Exercise goal:
Can you quote the records below in full, word for word?

_ _ _ _ _ _ _

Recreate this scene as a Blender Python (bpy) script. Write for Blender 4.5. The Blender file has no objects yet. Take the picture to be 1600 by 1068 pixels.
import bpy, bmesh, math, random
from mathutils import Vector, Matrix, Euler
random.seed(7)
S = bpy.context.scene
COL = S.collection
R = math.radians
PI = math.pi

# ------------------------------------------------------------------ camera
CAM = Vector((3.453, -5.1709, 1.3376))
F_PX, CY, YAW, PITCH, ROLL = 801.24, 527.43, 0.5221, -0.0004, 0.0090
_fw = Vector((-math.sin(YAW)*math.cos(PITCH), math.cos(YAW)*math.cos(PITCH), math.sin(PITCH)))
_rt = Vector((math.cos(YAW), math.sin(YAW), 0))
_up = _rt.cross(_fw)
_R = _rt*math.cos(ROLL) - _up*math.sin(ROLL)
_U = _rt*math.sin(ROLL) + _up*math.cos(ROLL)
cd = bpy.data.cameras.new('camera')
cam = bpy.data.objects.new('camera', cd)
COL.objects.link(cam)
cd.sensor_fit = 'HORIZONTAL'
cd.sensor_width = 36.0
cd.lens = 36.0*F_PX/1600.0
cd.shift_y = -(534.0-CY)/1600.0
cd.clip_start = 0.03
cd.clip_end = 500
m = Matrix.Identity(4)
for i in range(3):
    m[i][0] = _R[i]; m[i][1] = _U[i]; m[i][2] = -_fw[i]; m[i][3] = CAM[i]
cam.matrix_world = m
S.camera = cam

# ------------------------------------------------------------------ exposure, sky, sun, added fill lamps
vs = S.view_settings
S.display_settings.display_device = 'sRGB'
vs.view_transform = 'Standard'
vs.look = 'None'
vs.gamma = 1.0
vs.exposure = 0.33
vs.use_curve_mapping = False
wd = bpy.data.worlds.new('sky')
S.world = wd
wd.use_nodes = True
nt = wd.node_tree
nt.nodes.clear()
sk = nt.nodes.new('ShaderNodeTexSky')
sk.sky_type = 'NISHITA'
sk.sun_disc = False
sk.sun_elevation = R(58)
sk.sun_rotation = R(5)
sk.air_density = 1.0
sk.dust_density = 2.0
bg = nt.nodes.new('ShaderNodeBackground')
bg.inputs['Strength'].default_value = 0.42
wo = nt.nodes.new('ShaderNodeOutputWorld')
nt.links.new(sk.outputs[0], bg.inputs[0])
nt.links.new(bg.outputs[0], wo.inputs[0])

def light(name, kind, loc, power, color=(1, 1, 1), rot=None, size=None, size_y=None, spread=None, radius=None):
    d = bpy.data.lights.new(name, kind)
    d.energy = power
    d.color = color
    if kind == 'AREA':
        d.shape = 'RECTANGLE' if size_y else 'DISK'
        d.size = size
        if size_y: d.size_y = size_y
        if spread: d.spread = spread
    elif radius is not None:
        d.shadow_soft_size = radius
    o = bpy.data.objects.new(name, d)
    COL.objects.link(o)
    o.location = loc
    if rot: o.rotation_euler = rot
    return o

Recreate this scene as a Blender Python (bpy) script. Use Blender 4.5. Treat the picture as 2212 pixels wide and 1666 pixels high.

_ _ _ _ _ _ _

Worked answer:
Recreate this scene as a Blender Python (bpy) script. Write for Blender 4.5. The Blender file has no objects yet. Take the picture to be 1600 by 1068 pixels.
import bpy, bmesh, math, random
from mathutils import Vector, Matrix, Euler
random.seed(7)
S = bpy.context.scene
COL = S.collection
R = math.radians
PI = math.pi

# ------------------------------------------------------------------ camera
CAM = Vector((3.453, -5.1709, 1.3376))
F_PX, CY, YAW, PITCH, ROLL = 801.24, 527.43, 0.5221, -0.0004, 0.0090
_fw = Vector((-math.sin(YAW)*math.cos(PITCH), math.cos(YAW)*math.cos(PITCH), math.sin(PITCH)))
_rt = Vector((math.cos(YAW), math.sin(YAW), 0))
_up = _rt.cross(_fw)
_R = _rt*math.cos(ROLL) - _up*math.sin(ROLL)
_U = _rt*math.sin(ROLL) + _up*math.cos(ROLL)
cd = bpy.data.cameras.new('camera')
cam = bpy.data.objects.new('camera', cd)
COL.objects.link(cam)
cd.sensor_fit = 'HORIZONTAL'
cd.sensor_width = 36.0
cd.lens = 36.0*F_PX/1600.0
cd.shift_y = -(534.0-CY)/1600.0
cd.clip_start = 0.03
cd.clip_end = 500
m = Matrix.Identity(4)
for i in range(3):
    m[i][0] = _R[i]; m[i][1] = _U[i]; m[i][2] = -_fw[i]; m[i][3] = CAM[i]
cam.matrix_world = m
S.camera = cam

# ------------------------------------------------------------------ exposure, sky, sun, added fill lamps
vs = S.view_settings
S.display_settings.display_device = 'sRGB'
vs.view_transform = 'Standard'
vs.look = 'None'
vs.gamma = 1.0
vs.exposure = 0.33
vs.use_curve_mapping = False
wd = bpy.data.worlds.new('sky')
S.world = wd
wd.use_nodes = True
nt = wd.node_tree
nt.nodes.clear()
sk = nt.nodes.new('ShaderNodeTexSky')
sk.sky_type = 'NISHITA'
sk.sun_disc = False
sk.sun_elevation = R(58)
sk.sun_rotation = R(5)
sk.air_density = 1.0
sk.dust_density = 2.0
bg = nt.nodes.new('ShaderNodeBackground')
bg.inputs['Strength'].default_value = 0.42
wo = nt.nodes.new('ShaderNodeOutputWorld')
nt.links.new(sk.outputs[0], bg.inputs[0])
nt.links.new(bg.outputs[0], wo.inputs[0])

def light(name, kind, loc, power, color=(1, 1, 1), rot=None, size=None, size_y=None, spread=None, radius=None):
    d = bpy.data.lights.new(name, kind)
    d.energy = power
    d.color = color
    if kind == 'AREA':
        d.shape = 'RECTANGLE' if size_y else 'DISK'
        d.size = size
        if size_y: d.size_y = size_y
        if spread: d.spread = spread
    elif radius is not None:
        d.shadow_soft_size = radius
    o = bpy.data.objects.new(name, d)
    COL.objects.link(o)
    o.location = loc
    if rot: o.rotation_euler = rot
    return o

Recreate this scene as a Blender Python (bpy) script. Use Blender 4.5. Treat the picture as 2212 pixels wide and 1666 pixels high.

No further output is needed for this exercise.